SCSI--LVD vs SE...

Chris Dillon cdillon at wolves.k12.mo.us
Sun Dec 7 10:37:21 PST 2003


On Sun, 7 Dec 2003 lists at battleface.com wrote:

> Am I understanding this right?...
>
> Concerning SCSI, are LVD and SE (single ended) mutually exclusive?

Yes, unless a SCSI bridge is used to separate the LVD and SE devices
on the same SCSI bus.  If any SE device is present on an LVD bus, the
entire bus will revert to SE.

> That is, if I have a system that supports LVD drives, I want to
> configure those drives for LVD and not SE which would yield a
> smaller bandwidth?  Like 1/2 at best, right?

Being configured as LVD should happen automatically as long as
everything you connect to the bus is LVD.  You can achieve 40MB/sec at
best with a Wide SE bus.  A Wide LVD bus allows speeds of 80MB/sec up
to 320MB/sec depending on the attached controller and devices.

> Finally, I have a Tyan S2468UNG motherboard with Ultra160 SCSI
> onboard (dual channel). I'm looking at pairing two Seagate 15K.3
> (ST336753LW)  drives with this board. Are these a good choice? Would
> I get better performance from having both drives on the same channel
> (and so, cable)? or would it be better to put one on channel A and
> the other on channel B (separate cables)?

I doubt you would see much difference putting just two drives on two
different Ultra160 channels, but if you have the channels and extra
SCSI cables to spare, go ahead and use them.

> In the future I would like to add a third LVD drive (probably the
> same model with larger capacity). Again, all on the same channel? or
> split to second channel?

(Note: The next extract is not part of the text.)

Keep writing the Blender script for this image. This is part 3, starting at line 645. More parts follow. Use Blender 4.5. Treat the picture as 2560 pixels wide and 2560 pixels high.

I'm guessing the dual channel approach
> would yield better performance when writing across separate physical
> disks.  Especially if three drives are involved.

Again, on an Ultra160 channel, three new and very fast drives will
come close but still will not fully use the available bandwidth.
Spreading the drives across two channels can help with contention
under very heavy loads, but depending on what you are using this for,
you may see no difference at all using two channels rather than one.
SCSI is far better at doing multiple devices per channel than IDE.